Против всего изложенного можно бы возразить, что в одну фразу с двумя дополнениями можно уложить все что угодно. Однако это далеко не так. Как уложить в такую форму завязку сказки «Мороз, солнце и ветер» и многих других? Во-вторых, рассмотренные явления представляют собой одинаковый конструктивный элемент по отношению ко всей композиции. В дальнейшем вызываются также одинаковые, но по-разному оформленные моменты хода действия: просьба о помощи – выход из дома, встреча с дарителем и т. д. Не всякая сказка, где есть воровство, дает в дальнейшем эту конструкцию, и если эта конструкция не следует, то сходные моменты нельзя сопоставлять, так как они гетерономны, или же следует допустить, что в чуждую волшебной сказке конструкцию попала одна часть из волшебных сказок.
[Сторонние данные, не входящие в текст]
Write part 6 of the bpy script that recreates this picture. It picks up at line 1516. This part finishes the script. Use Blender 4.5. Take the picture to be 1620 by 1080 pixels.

Таким образом, мы вновь возвращаемся к необходимости сопоставлять не по внешнему сходству, а по одинаковым составным частям.

Ритуальный смех в фольклоре[57] (По поводу сказки о Несмеяне)

1. Сказка о Несмеяне-царевне. Сказка о Несмеяне не принадлежит к числу особенно знаменитых или популярных. Это не «Красная Шапочка», не «Спящая красавица», не сказка о рыбаке и рыбке и т. д. Она не вдохновляла поэтов; на сюжет этой сказки не писано опер и нет картин. В русском сказочном репертуаре она представлена всего пятью записями (Андр. 559). И тем не менее именно эта скромная сказка полна глубочайшего интереса для исследователя.

Как и другие сказочные сюжеты, «Несмеяна» только искусственно может быть втиснута в рамки какой-нибудь сюжетной схемы. Черты ее довольно разнообразны, и она перекликается с другими сюжетами или типами.

В основном дело сводится к тому, что царевна почему-то никогда не смеется. Отец обещает ее руку тому, кто ее «рассмеет». Задача эта решается различно, но в основном можно наметить три разновидности: герой обладает помощниками, благодарными животными, которых он купил, или выкупил, или приобрел как-нибудь иначе. Перед окнами царевны он падает в грязь или в лужу, животные (мышь, рак, жук и др.) своими лапками заботливо его очищают и обхаживают, и это вызывает смех.